THE production duo of Wycliffe “Steely” Johnson and Cleveland “Clevie” Browne have four Billboard hits under their belt. However, Dawn Penn’s re-recording of You Don’t Love Me (No, No, No) is one of their personal favourites.

You Don’t Love Me is one of our favourite songs from the Studio One catalogue. We were huge fans of the song even though we never met her prior to producing a new version in 1992,” Clevie told the Jamaica Observer on Monday.

The song was certified gold by the British Phonographic Industry (BPI) last Friday for sales exceeding 400,000 units in the United Kingdom.

Twenty-five years earlier, in 1967, Penn recorded a version of You Don’t Love Me for producer Clement Dodd’s Studio One label. The song was written by American Willie Cobbs and was based on American Bo Diddley’s 1955 song She’s Fine, She’s Mine.

Browne shared how the new version of the song with Penn which became a worldwide hit in 1994 came about.

“In 1992, Studio One celebrated their 30th anniversary and they invited artistes to perform at a celebration show. We were at the studio and somebody told us that someone wanted to speak to the producers and that it was Dawn Penn. We had never met her before but she came with the intention of selling a two-inch 24-track tape that she had. We decided not to buy the tape but instead to ask her to re-record the song You Don’t Love Me. As, before that happened, we had the vision of recording tribute albums to various production houses and production icons. Studio One was one of those, Steely and Clevie Play Studio One Vintage,” he said.

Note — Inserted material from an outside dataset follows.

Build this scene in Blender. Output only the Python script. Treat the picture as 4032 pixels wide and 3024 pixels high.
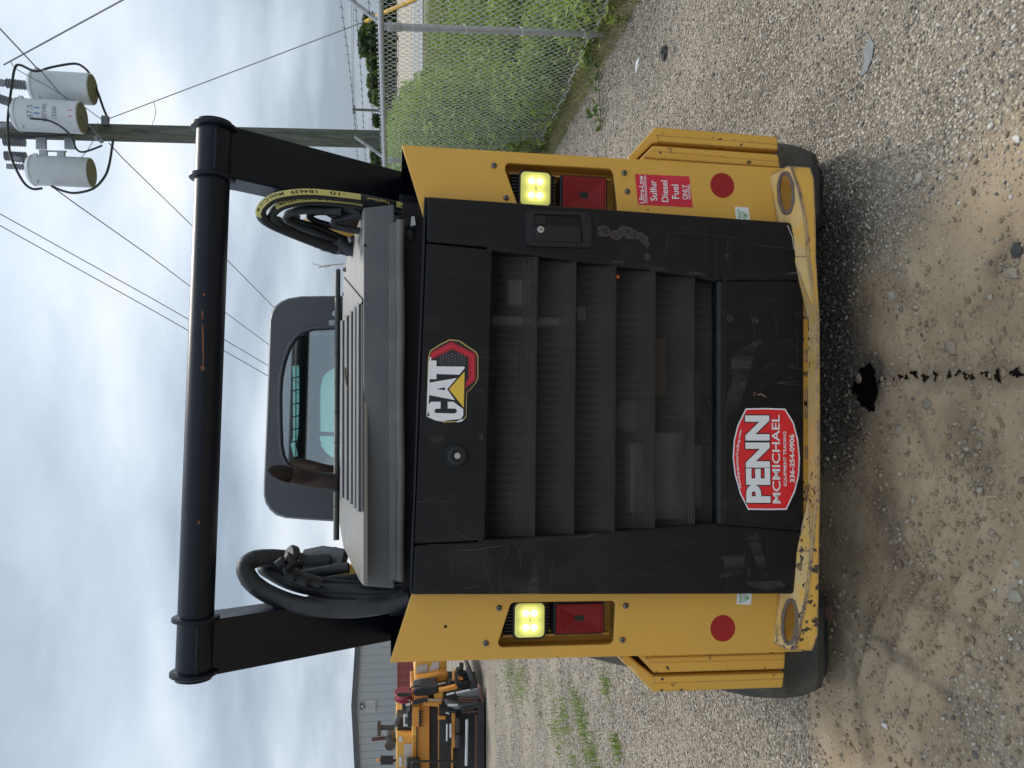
import bpy, bmesh, math, random
import numpy as np
from mathutils import Vector, Matrix
from mathutils.geometry import tessellate_polygon
random.seed(7); rng = np.random.default_rng(7)
for o in list(bpy.data.objects): bpy.data.objects.remove(o)
S = bpy.context.scene
COL = S.collection

# ------------------------------------------------------------------ camera
F = 3000.0                                  # focal length in pixels of the 4032 x 3024 photograph
PITCH = math.radians(8.9)                   # looking slightly down; the phone was held on its side
CAM = Vector((0.0715, -2.096, 1.4044))
FWD = Vector((0, math.cos(PITCH), -math.sin(PITCH)))
UP = Vector((0, math.sin(PITCH), math.cos(PITCH)))
RT = Vector((1, 0, 0))
cd = bpy.data.cameras.new('camera'); cam = bpy.data.objects.new('camera', cd); COL.objects.link(cam)
cd.sensor_fit = 'HORIZONTAL'; cd.sensor_width = 36.0; cd.lens = F / 4032 * 36.0
cd.clip_start = 0.05; cd.clip_end = 3000
m = Matrix.Identity(4)
for i, v in enumerate((-UP, RT, -FWD)):
    for r in range(3): m[r][i] = v[r]
m.translation = CAM
cam.matrix_world = m
S.camera = cam
S.render.resolution_x = 1024; S.render.resolution_y = 768

# ------------------------------------------------------------------ world, sun, exposure
SUN_EL, SUN_AZ = math.radians(56), math.radians(24)      # beyond the machine, a little to its right
W = bpy.data.worlds.new('World'); S.world = W; W.use_nodes = True
wt = W.node_tree; wt.nodes.clear()
def wn(t, **k):
    n = wt.nodes.new(t)
    for a, b in k.items(): setattr(n, a, b)
    return n
wl = wt.links.new
sky = wn('ShaderNodeTexSky', sky_type='NISHITA', sun_disc=False, sun_elevation=SUN_EL, sun_rotation=SUN_AZ)
sky.air_density = 1.0; sky.dust_density = 2.0
bg1 = wn('ShaderNodeBackground'); bg1.inputs[1].default_value = 0.10; wl(sky.outputs[0], bg1.inputs[0])
tc = wn('ShaderNodeTexCoord'); sx = wn('ShaderNodeSeparateXYZ'); wl(tc.outputs['Generated'], sx.inputs[0])
def wm(op, a, b=None):
    n = wn('ShaderNodeMath', operation=op)
    for i, v in enumerate((a, b)):
        if v is None: continue
        if hasattr(v, 'links') or hasattr(v, 'is_output'): wl(v, n.inputs[i])
        else: n.inputs[i].default_value = v
    return n.outputs[0]
zc = wm('MAXIMUM', sx.outputs[2], 0.0)
den = wm('ADD', zc, 0.22)
cx = wm('DIVIDE', sx.outputs[0], den); cy = wm('DIVIDE', sx.outputs[1], den)
cmb = wn('ShaderNodeCombineXYZ'); wl(cx, cmb.inputs[0]); wl(cy, cmb.inputs[1])
mp_ = wn('ShaderNodeMapping'); wl(cmb.outputs[0], mp_.inputs[0])
mp_.inputs['Rotation'].default_value = (0, 0, math.radians(35)); mp_.inputs['Scale'].default_value = (0.52, 0.70, 1); mp_.inputs['Location'].default_value = (3.3, 1.2, 0)
n1 = wn('ShaderNodeTexNoise'); n1.inputs['Scale'].default_value = 1.0; n1.inputs['Detail'].default_value = 3; n1.inputs['Roughness'].default_value = 0.5; n1.inputs['Distortion'].default_value = 0.5
wl(mp_.outputs[0], n1.inputs['Vector'])
n2 = wn('ShaderNodeTexNoise'); n2.inputs['Scale'].default_value = 2.1; n2.inputs['Detail'].default_value = 6; n2.inputs['Roughness'].default_value = 0.55
wl(mp_.outputs[0], n2.inputs['Vector'])
nn = wm('ADD', wm('MULTIPLY', n1.outputs[0], 0.62), wm('MULTIPLY', n2.outputs[0], 0.38))
cr = wn('ShaderNodeValToRGB'); wl(nn, cr.inputs[0])
e = cr.color_ramp.elements
e[0].position = 0.40; e[0].color = (0.225, 0.28, 0.348, 1)
e[1].position = 0.72; e[1].color = (0.84, 0.86, 0.885, 1)
k = e.new(0.53); k.color = (0.43, 0.495, 0.575, 1)
bg2 = wn('ShaderNodeBackground'); wl(cr.outputs[0], bg2.inputs[0])
# overcast skies brighten towards the zenith
zg = wm('ADD', wm('MULTIPLY', zc, 0.55), 0.74); wl(zg, bg2.inputs[1])
mx = wn('ShaderNodeMixShader'); mx.inputs[0].default_value = 0.93
wl(bg1.outputs[0], mx.inputs[1]); wl(bg2.outputs[0], mx.inputs[2])
wo = wn('ShaderNodeOutputWorld'); wl(mx.outputs[0], wo.inputs[0])

sd = bpy.data.lights.new('sun', 'SUN'); sd.energy = 1.5; sd.angle = math.radians(18); sd.color = (1, 0.94, 0.85)
sun = bpy.data.objects.new('sun', sd); COL.objects.link(sun)
sdir = Vector((math.sin(SUN_AZ) * math.cos(SUN_EL), math.cos(SUN_AZ) * math.cos(SUN_EL), math.sin(SUN_EL)))
sun.rotation_euler = (-sdir).to_track_quat('-Z', 'Y').to_euler()
sun.location = (6, 8, 14)
vs = S.view_settings
vs.view_transform = 'Standard'; vs.look = 'None'; vs.gamma = 1; vs.use_curve_mapping = False; vs.exposure = 0.78
S.render.engine = 'CYCLES'
S.cycles.max_bounces = 6; S.cycles.transparent_max_bounces = 16

# ------------------------------------------------------------------ measuring: photograph pixel -> point on a real plane
PSI, TH = math.radians(3.25), math.radians(1.3)          # the loader stands turned and leaning a little
RM = Matrix.Rotation(PSI, 3, 'Z') @ Matrix.Rotation(TH, 3, 'Y')
RMI = RM.transposed()
ROOTZ = Vector((0, 0, -0.05))
def ray(x, y): return RT * (1512 - y) - UP * (x - 2016) + FWD * F
def q(x, y, d=0.0):
    "pixel -> loader coordinates, on the loader's plane y = d (metres in front of its rear face)"
    r = RMI @ ray(x, y); c = RMI @ (CAM - ROOTZ)
    return c + r * ((d - c.y) / r.y)
def qpl(x, y, p0, n):
    r = RMI @ ray(x, y); c = RMI @ (CAM - ROOTZ)
    return c + r * (((p0 - c).dot(n)) / r.dot(n))
def at(x, y, Y):
    "pixel -> world point on the upright plane Y"
    r = ray(x, y); return CAM + r * ((Y - CAM.y) / r.y)
def gnd(x, y):
    r = ray(x, y); return CAM + r * (-CAM.z / r.z)

# ------------------------------------------------------------------ mesh helpers
def sub(c, x, y, s=1.0):                     # crop coordinates -> photo pixels
    return (c[0] + x * c[2], c[1] + y * c[2])
class MB:
    def __init__(s): s.v = []; s.f = []
    def add(s, vs, fs):
        o = len(s.v); s.v += [Vector(v) for v in vs]; s.f += [tuple(i + o for i in f) for f in fs]; return s
    def quad(s, *p): return s.add(p, [tuple(range(len(p)))])
    def prism(s, a, b):
        n = len(a); fs = [tuple(range(n)), tuple(range(2 * n - 1, n - 1, -1))]
        fs += [(i, i + n, (i + 1) % n + n, (i + 1) % n) for i in range(n)]
        return s.add(list(a) + list(b), fs)
    def px(s, pts, d0, d1):
        a = [q(p[0], p[1], p[2] if len(p) > 2 else d0) for p in pts]
        return s.prism(a, [Vector((p.x, d1, p.z)) for p in a])
    def wpx(s, pts, Y0, Y1):
        a = [at(p[0], p[1], Y0) for p in pts]
        return s.prism(a, [Vector((p.x, Y1, p.z)) for p in a])
    def plate(s, outer, holes, back):
        "front face with holes, walls and a back; back maps a point to its rear twin"
        loops = [outer] + holes
        flat = [p for l in loops for p in l]
        tr = tessellate_polygon([[Vector((p.x, p.z, 0)) for p in l] for l in loops])
        n = len(flat); fs = [tuple(t) for t in tr] + [tuple(n + i for i in reversed(t)) for t in tr]
        o = 0
        for l in loops:
            k = len(l)
            for i in range(k):
                j = (i + 1) % k; fs.append((o + i, o + j, n + o + j, n + o + i))
            o += k
        return s.add(flat + [back(p) for p in flat], fs)
    def box(s, c, sz, rot=None):
        c = Vector(c); R = rot if rot else Matrix.Identity(3)
        vs = [c + R @ Vector((sx_ * sz[0] / 2, sy_ * sz[1] / 2, sz_ * sz[2] / 2)) for sx_ in (-1, 1) for sy_ in (-1, 1) for sz_ in (-1, 1)]
        return s.add(vs, [(0, 1, 3, 2), (4, 6, 7, 5), (0, 4, 5, 1), (2, 3, 7, 6), (0, 2, 6, 4), (1, 5, 7, 3)])
    def tube(s, pts, r, n=8, caps=True, closed=False):
        pts = [Vector(p) for p in pts]; m_ = len(pts)
        rs = r if isinstance(r, (list, tuple)) else [r] * m_
        vs = []; prev = None
        for i, p in enumerate(pts):
            if closed: t = pts[(i + 1) % m_] - pts[i - 1]
            else: t = pts[min(i + 1, m_ - 1)] - pts[max(i - 1, 0)]
            t.normalize()
            if prev is None: a = t.orthogonal().normalized()
            else: a = (prev - t * prev.dot(t)).normalized()
            prev = a; b = t.cross(a)
            vs += [p + (a * math.cos(2 * math.pi * k / n) + b * math.sin(2 * math.pi * k / n)) * rs[i] for k in range(n)]
        fs = []
        for i in range(m_ if closed else m_ - 1):
            j = (i + 1) % m_
            fs += [(i * n + k, i * n + (k + 1) % n, j * n + (k + 1) % n, j * n + k) for k in range(n)]
        if caps and not closed: fs += [tuple(range(n - 1, -1, -1)), tuple((m_ - 1) * n + k for k in range(n))]
        return s.add(vs, fs)
    def lathe(s, base, axis, prof, n=24, caps=True):
        "prof: (radius, distance along the axis)"
        base = Vector(base); ax = Vector(axis).normalized(); a = ax.orthogonal().normalized(); b = ax.cross(a)
        vs = []
        for r, h in prof:
            vs += [base + ax * h + (a * math.cos(2 * math.pi * k / n) + b * math.sin(2 * math.pi * k / n)) * r for k in range(n)]
        fs = []
        for i in range(len(prof) - 1):
            fs += [(i * n + k, i * n + (k + 1) % n, (i + 1) * n + (k + 1) % n, (i + 1) * n + k) for k in range(n)]
        if caps: fs += [tuple(range(n - 1, -1, -1)), tuple((len(prof) - 1) * n + k for k in range(n))]
        return s.add(vs, fs)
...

Browne added, “Dawn Penn’s re-recording of You Don’t Love Me was one of the first songs that we recorded for the project and we decided to go with the demo, which was the best vocal. It was released but the distributor Dynamic Sounds made an error on the title and put You Don’t Care on the record... When it was released, we were disappointed that radio in Jamaica didn’t give it the support. You Don’t Love Me (No No No) was stifled for two years. In 1994, someone introduced it to Atlantic Records and it became an instant hit. It was then that disc jockeys reached out to us asking why they didn’t get the song. But we actually gave it to them two years earlier,” said Browne.

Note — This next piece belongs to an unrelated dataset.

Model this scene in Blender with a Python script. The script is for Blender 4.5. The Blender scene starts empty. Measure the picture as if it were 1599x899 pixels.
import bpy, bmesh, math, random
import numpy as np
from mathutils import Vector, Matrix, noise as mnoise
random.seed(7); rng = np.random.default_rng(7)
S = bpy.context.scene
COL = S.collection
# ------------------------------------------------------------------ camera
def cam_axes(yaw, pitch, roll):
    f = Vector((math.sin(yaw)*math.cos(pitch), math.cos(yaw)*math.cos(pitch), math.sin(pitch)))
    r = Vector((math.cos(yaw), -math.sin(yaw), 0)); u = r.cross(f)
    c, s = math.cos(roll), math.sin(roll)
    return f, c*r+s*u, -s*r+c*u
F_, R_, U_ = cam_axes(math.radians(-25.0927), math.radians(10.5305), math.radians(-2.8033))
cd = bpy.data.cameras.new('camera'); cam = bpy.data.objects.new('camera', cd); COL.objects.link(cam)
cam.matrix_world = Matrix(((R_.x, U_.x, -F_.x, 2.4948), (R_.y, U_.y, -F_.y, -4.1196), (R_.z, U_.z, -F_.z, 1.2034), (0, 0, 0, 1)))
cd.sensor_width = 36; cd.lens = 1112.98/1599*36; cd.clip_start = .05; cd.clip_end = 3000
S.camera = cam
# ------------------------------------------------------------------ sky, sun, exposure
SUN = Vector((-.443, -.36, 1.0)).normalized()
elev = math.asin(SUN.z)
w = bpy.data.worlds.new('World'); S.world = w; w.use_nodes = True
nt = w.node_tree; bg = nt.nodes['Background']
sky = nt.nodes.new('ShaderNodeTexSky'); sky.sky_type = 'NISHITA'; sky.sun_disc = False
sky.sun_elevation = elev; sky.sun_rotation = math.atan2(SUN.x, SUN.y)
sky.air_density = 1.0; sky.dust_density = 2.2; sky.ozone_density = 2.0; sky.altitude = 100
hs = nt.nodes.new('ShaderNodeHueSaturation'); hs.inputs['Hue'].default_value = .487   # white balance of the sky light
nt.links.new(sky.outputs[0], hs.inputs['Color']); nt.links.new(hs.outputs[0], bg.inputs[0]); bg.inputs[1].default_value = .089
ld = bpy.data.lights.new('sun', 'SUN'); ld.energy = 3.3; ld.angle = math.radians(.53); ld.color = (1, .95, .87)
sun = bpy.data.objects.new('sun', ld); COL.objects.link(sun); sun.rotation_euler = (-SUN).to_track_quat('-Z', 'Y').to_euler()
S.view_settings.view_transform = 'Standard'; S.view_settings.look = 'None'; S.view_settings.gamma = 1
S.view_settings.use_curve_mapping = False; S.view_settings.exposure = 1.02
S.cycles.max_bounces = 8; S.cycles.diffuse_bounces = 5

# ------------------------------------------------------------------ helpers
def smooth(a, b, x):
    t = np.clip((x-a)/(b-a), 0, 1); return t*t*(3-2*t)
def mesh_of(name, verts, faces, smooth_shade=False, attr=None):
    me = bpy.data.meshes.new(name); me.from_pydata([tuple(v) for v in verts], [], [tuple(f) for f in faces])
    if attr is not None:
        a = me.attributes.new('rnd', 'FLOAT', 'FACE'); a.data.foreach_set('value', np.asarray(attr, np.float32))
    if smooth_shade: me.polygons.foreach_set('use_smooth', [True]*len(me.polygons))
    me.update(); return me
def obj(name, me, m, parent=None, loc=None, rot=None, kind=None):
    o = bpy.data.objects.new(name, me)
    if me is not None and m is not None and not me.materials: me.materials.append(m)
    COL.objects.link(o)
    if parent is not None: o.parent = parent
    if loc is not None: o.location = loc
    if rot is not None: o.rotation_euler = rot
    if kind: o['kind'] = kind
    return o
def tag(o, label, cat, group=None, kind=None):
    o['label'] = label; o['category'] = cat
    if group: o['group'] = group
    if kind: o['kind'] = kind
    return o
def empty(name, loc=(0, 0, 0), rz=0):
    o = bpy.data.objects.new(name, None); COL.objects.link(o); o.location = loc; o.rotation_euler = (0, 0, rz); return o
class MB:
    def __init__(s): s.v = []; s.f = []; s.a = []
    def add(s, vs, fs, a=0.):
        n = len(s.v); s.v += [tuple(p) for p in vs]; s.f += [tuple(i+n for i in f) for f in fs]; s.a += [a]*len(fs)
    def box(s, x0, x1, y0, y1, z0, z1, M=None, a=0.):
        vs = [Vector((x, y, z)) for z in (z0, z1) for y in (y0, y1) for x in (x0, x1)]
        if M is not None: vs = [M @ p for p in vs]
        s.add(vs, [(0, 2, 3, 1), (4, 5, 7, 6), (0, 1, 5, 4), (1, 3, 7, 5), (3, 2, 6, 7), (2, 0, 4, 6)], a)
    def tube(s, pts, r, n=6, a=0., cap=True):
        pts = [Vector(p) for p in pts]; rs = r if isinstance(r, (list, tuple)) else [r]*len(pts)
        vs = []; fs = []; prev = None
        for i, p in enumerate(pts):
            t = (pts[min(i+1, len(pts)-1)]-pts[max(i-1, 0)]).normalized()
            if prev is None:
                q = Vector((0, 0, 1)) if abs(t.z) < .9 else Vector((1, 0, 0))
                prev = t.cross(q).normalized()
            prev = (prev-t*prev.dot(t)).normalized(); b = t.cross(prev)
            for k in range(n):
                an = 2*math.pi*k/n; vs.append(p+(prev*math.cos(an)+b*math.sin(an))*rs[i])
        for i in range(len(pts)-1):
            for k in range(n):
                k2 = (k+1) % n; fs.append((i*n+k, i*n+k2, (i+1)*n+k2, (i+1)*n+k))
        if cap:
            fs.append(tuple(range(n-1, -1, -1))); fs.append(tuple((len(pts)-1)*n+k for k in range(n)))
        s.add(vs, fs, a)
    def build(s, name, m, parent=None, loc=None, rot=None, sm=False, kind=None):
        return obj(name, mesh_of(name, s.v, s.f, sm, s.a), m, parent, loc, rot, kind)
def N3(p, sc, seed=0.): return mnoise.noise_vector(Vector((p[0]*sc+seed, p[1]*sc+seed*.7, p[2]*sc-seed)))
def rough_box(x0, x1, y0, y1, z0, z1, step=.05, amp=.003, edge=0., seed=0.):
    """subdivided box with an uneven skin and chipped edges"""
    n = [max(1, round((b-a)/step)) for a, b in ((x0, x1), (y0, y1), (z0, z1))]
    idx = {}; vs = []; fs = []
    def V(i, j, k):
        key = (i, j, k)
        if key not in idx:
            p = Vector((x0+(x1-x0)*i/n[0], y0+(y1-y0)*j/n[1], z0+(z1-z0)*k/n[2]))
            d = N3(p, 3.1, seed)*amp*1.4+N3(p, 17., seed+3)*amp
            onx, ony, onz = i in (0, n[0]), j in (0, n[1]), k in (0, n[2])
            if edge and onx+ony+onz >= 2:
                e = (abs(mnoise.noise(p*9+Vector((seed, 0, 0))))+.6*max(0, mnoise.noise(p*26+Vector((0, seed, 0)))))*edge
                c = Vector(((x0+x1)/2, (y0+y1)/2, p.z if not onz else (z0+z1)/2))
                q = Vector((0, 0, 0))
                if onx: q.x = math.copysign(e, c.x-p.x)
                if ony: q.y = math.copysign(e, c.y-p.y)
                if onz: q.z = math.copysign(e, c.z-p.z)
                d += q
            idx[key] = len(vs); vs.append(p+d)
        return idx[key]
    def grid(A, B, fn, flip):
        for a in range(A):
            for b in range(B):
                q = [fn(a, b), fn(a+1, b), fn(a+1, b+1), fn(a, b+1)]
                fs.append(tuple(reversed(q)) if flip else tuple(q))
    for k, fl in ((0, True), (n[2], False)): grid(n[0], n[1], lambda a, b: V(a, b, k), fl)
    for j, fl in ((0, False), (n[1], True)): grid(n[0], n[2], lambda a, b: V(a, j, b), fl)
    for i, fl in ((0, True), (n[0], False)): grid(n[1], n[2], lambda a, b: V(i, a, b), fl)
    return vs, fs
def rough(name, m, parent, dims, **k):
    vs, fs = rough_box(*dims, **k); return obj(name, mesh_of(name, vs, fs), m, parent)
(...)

The success of You Don’t Love Me not only changed Penn’s fortunes (she was later signed to the label and released her debut album No, No, No), but it also gave Steely and Clevie some clout on the international scene.

Prior to the success of You Don’t Love Me, the duo scored a hit with Jamaican singer Foxy Brown’s cover of Tracy Chapman’s Baby Can I Hold You (Sorry), which not only topped local charts but raced to number 56 on Billboard’s Hot R&B Singles chart in 1990.

“After the success of Baby Can I Hold You, there was no limit and when we did You Don’t Love Me, we felt the same way. I wasn’t surprised at its success, because I knew we had the right machinery with Atlantic Records,” Browne disclosed.

He continued “The song never went to number one in the United States but it has continued to sell and impact the market. It’s a staple for some sound systems.”

You Don’t Love Me topped out at number 58 on the Billboard Hot 100, number 42 on the R&B/Hip-Hop Singles chart, while peaking at number three in the United Kingdom, 13 in Austria, eight in Belgium, 15 in Finland, 41 in both France and Germany, eleven in Iceland, 33 in the Netherlands, and 25 in New Zealand.

Steely and Clevie’s other Billboard charting hits were Sean Paul and Mr Vegas’ Hot Gal Today (Haffi Get Da Gal Ya) which rose to number 66 on the R&B chart in the summer of 2000 and Sean Paul and Sasha’s cover of I’m Still in Love With You which was a top 20 hit on the Hot 100 chart in 2003.

Steely and Clevie scored a string of hits within the dancehall space between the mid 1990s to the mid-2000s. They include Old Crook by Mr G, Girls Gungo Walk by Wickerman, Unfair by Zebra, Boom Wah Dis by Burru Banton, Hold Yuh Tonight by Genera Degree, and Cook by Mr Lexx.

‘Steely’ Johnson died in 2009 after a brief illness.